Paternidades Possíveis, uma história de muitas sensibilidades

Para além da data culturalmente instituída como “o dia dos pais” estar se avizinhando, paternidades não é temática de um dia só, mas uma construção bastante antiga. Construção feita a muitas mãos, com muitos propósitos e que diz de muitos projetos de vida.
Com os projetos de lei, que hoje tramitam ou se esboçam no país propondo a ampliação da licença-paternidade, paternidade, enquanto tema relevante vem ganhando espaço na mídia, em alguns fóruns políticos, mas bastante pouco na vida das pessoas. O que diz da importância dos esforços no sentido de abrir brechas para se pensar as relações constituintes deste tema.
Problematizar o espaço do homem na gestação e nascimento do/a filho/a, repensar tempos e profundidades significa mexer na história de homens e mulheres. Significa questionar papéis, lugares e arranjos sociais muito bem estabelecidos e naturalizados.
Ao propor que os homens-pais possam ficar mais dias com suas crianças recém-nascidas, olhá-las, acarinhá-las, apropriar-se também deste momento, aprofundando afetos, sensibilidades, propormos subverter a lógica de um território predominantemente de mulheres no que diz respeito aos cuidados com bebês. Esta proposta introduz algumas interrogações em um processo tão bem consolidado, inclusive em relação aos pais homens homossexuais e repensando os diversos e possíveis arranjos de relações amorosas que coexistem, mesmo quando não legitimados na cultura.
Paternidade tem sido um tema olhado como “assunto de homens”, como maternidade é olhada como “assunto de mulheres”. Como se fosse possível falar de homens e mulheres como pessoas fora de uma intrincada rede de relações sociais. Vivemos entre códigos construídos também por cada um/a de nós. Códigos que servem para sustentar as relações como elas são/estão em algum momento da cultura.
Estas construções, feitas por homens e mulheres, longe estão de serem imutáveis, fixas, eternas, universais. Torna-se perigoso operar com verdades absolutas, quando tradições mudam, conceitos mudam, a moda muda, redescobrimos a vida a cada dia diferente.
Neste tecer da vida, que acontece quase imperceptivelmente na cultura a todo instante, cabe-nos perguntar pela fixidez de lugares, papéis, significados e intensidades que tentamos imputar ao viver de cada um/a.
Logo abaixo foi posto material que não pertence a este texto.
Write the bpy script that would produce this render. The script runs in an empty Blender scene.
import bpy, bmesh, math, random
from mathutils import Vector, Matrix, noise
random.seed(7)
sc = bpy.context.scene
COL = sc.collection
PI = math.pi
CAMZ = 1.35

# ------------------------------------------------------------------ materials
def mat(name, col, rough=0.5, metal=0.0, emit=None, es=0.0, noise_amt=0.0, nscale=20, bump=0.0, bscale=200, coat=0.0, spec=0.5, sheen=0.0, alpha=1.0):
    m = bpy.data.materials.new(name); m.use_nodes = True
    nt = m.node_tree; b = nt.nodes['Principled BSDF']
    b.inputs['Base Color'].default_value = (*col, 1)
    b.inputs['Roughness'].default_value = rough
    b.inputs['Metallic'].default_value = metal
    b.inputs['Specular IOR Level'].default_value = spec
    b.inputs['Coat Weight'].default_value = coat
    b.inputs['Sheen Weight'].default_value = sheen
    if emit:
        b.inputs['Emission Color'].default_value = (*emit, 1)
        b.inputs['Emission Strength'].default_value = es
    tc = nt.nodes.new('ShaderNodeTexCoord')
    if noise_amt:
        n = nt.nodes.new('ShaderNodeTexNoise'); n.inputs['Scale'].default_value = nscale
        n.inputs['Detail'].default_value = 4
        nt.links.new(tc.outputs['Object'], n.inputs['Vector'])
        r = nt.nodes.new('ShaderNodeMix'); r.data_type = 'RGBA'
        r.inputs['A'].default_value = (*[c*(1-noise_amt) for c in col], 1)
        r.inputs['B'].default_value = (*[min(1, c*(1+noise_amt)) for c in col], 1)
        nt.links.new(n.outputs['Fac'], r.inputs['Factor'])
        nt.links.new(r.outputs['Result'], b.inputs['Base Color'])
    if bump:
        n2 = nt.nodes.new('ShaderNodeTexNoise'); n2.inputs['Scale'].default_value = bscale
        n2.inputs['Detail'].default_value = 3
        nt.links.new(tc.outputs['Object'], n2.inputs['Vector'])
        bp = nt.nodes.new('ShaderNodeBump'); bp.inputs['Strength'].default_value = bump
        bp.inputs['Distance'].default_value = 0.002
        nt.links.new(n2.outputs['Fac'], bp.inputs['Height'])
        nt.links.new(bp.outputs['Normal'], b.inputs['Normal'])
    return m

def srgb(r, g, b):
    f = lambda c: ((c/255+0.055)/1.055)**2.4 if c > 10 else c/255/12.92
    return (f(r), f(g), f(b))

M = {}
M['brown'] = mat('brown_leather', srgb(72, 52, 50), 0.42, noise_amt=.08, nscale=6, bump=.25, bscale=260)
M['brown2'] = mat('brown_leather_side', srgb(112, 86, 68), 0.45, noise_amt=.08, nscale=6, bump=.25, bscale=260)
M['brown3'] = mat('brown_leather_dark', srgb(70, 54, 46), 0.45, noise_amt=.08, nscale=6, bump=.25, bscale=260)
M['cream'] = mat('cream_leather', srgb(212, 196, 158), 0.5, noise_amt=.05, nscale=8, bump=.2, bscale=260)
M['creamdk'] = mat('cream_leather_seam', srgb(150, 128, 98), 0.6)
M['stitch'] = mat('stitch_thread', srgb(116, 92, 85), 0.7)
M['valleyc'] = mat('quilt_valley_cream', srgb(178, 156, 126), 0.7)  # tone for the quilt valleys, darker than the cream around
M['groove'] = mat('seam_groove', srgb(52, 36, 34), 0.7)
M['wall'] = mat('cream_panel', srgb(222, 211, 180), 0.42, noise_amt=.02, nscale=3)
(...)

Será mesmo que todas as mulheres “nasceram” para serem mães? Há um instinto materno?
O homem é mesmo tão desastrado e indelicado para cuidar de bebês? Serão as mães mais importantes para a constituição dos bebês em todos os níveis?
Por quê?
Estas são perguntas sobre questões que até hoje ainda tem o estatuto de verdades, de atributos e condições naturais, instintivas.
A quem interessa que assim seja e permaneça? Às mulheres que apesar de reconhecidas e valoradas positivamente pela sobrecarga do cuidado com filhos/as, embora vivam em decorrência a solidão e o peso? Aos homens, que violentamente, desde meninos são convocados à dureza, ao embrutecimento, à negação da sensibilidade, não sendo “feitos” para cuidar de suas crias?
A quem interessa tanta aridez, tanta rigidez, tanto controle? Talvez para garantir um conjunto de interesses do sistema em que vivemos, mas sistema que também construímos, portanto com possibilidade de questioná-lo.
A solidão de lugares, de afetos, nos coloca numa posição de valorosos/as perpetuadores/as do instituído, marchando prisioneiros de nossa própria produção.
Mulheres menos sós, menos sobrecarregadas, homens exercendo plenamente suas sensibilidades, bebês com mais colos e carinhos de mãos com texturas diferentes talvez tenham a oportunidade de vivenciarem mais intensamente a igualdade, a pluralidade.